The winds have died, but it’s still raining.  A few small branches are down, the last of the fall leaves have been stripped from the trees and the valley below us is a new lake. That’s standard for winter, the pastures that frame our view, fill and drain to the rhythms set by the storms. The hills are a lush, eye-popping green. Now that the peach tree is leafless, we have our full-range view back. It’s not winter yet, but it’s coming. December will likely bring more high winds, rain and cold.

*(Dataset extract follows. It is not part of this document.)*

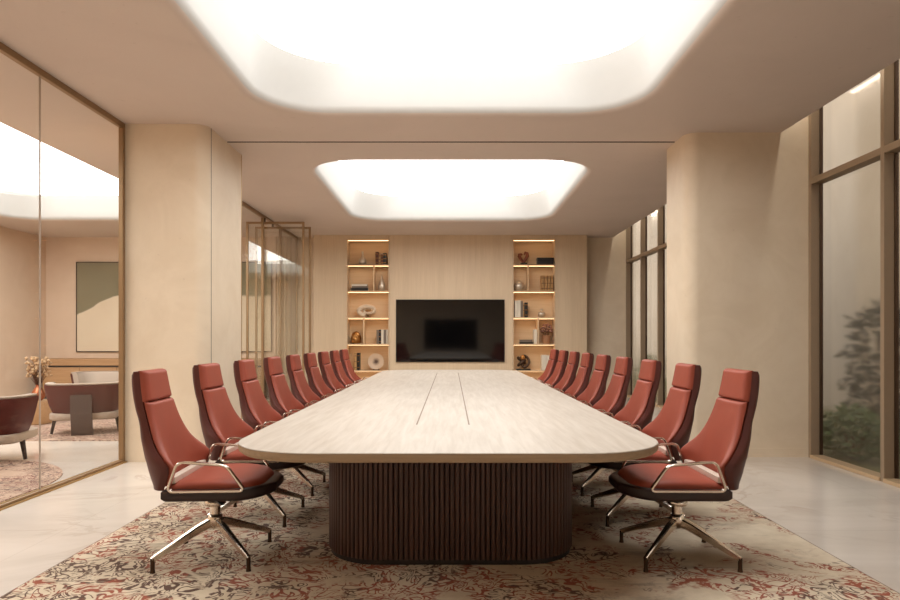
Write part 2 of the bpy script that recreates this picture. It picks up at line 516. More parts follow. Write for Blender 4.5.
# ------------------------------------------------------------------ glass partition to the lounge
def partition(name, ya, yb, joints, label, posts=(True, True)):
    bm = bmesh.new()
    w = 0.045
    box(bm, (XG-w, ya, 0), (XG, yb, 0.03), 0.003)
    box(bm, (XG-w, ya, CH-0.055), (XG, yb, CH), 0.003)
    if posts[0]: box(bm, (XG-w, ya, 0.03), (XG, ya+0.05, CH-0.055), 0.003)
    if posts[1]: box(bm, (XG-w, yb-0.05, 0.03), (XG, yb, CH-0.055), 0.003)
    o = struct(obj(name, bm, 'bronze'), label)
    b = bmesh.new()
    box(b, (XG-w-0.001, ya, 0.0), (XG-0.030, yb, 0.034)); box(b, (XG, ya, 0.0), (XG+0.022, yb, 0.012))
    obj('sill_strip', b, 'brass', o)
    ys = [ya+0.02]+list(joints)+[yb-0.02]
    for a, c in zip(ys, ys[1:]):
        obj('pane', boxm((XG-0.029, a+0.002, 0.02), (XG-0.019, c-0.002, CH-0.03)), 'glass', o)
    if joints:
        b = bmesh.new()
        for q in joints: box(b, (XG-0.031, q-0.0025, 0.035), (XG-0.017, q+0.0025, CH-0.056))
        obj('glass_joint', b, 'fabric_grey', o)
    return o
partition('window_1', YF, 6.705, [2.9, 5.35], 'tall clear glass partition with bronze frame in front of the lounge')
partition('window_2', 7.845, 11.70, [9.8], 'glass partition behind the left pier')
partition('window_3', 12.85, YB-0.02, [], 'narrow glass partition next to the back wall')
struct(obj('trim_3', boxm((XG-0.045, 11.70, CH-0.03), (XG, 12.85, CH)), 'bronze'))

def pivot_door(name, y, label):
    x0, x1, zt, w, t = -3.71, -2.655, 3.385, 0.04, 0.035
    bm = bmesh.new()
    box(bm, (x0, y-t/2, 0.02), (x0+w, y+t/2, zt), 0.003)
    box(bm, (x1-w, y-t/2, 0.02), (x1, y+t/2, zt), 0.003)
    box(bm, (x0+w, y-t/2, zt-w), (x1-w, y+t/2, zt), 0.003)
    box(bm, (x0+w, y-t/2, 0.02), (x1-w, y+t/2, 0.10), 0.003)
    o = struct(obj(name, bm, 'bronze'), label)
    obj('pane', boxm((x0+w-0.005, y-0.005, 0.09), (x1-w+0.005, y+0.005, zt-w+0.005)), 'door_glass', o)
    b = bmesh.new()
    lathe(b, [(0.02, 0), (0.02, 0.02)], 12, (XG-0.02, y, 0)); lathe(b, [(0.02, 0), (0.02, CH-0.03-zt)], 12, (XG-0.02, y, zt))
    obj('pivot', b, 'bronze_dark', o)
    return o
pivot_door('door_1', 11.78, 'open glass pivot door standing across the left aisle, nearer one')
pivot_door('door_2', 12.32, 'open glass pivot door standing across the left aisle, farther one')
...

It’s also lambing season. I always thought it odd that the farmers’ timing ran opposite to what you’d expect. The calves and lambs here are born into our coldest weather, to take advantage of the free and healthy feed offered by our green hills. By spring, they’re ready for market (or nearly) and the farmers keep and feed only their breeding stock during the long dry summers. Good thing those lambs come in wearing sweaters! The baby emus (should we be so lucky they hatch) are a different story. We’ll need to keep them warm for about a month. We’re devising an emu-baby corral, out of straw bales, to be warmed by a heat lamp. Then, if the power goes out, we’ll really have a conundrum because they’re sure as heck not going to fit under the wood stove. What do you do with a passel of shivering emu-babes? Bring them in? A house full of them? Bedlam, I tell you. All we can do is cross our fingers and hope the power holds. We’re between seasons, autumn and winter, California and the emus’ native home of Australia.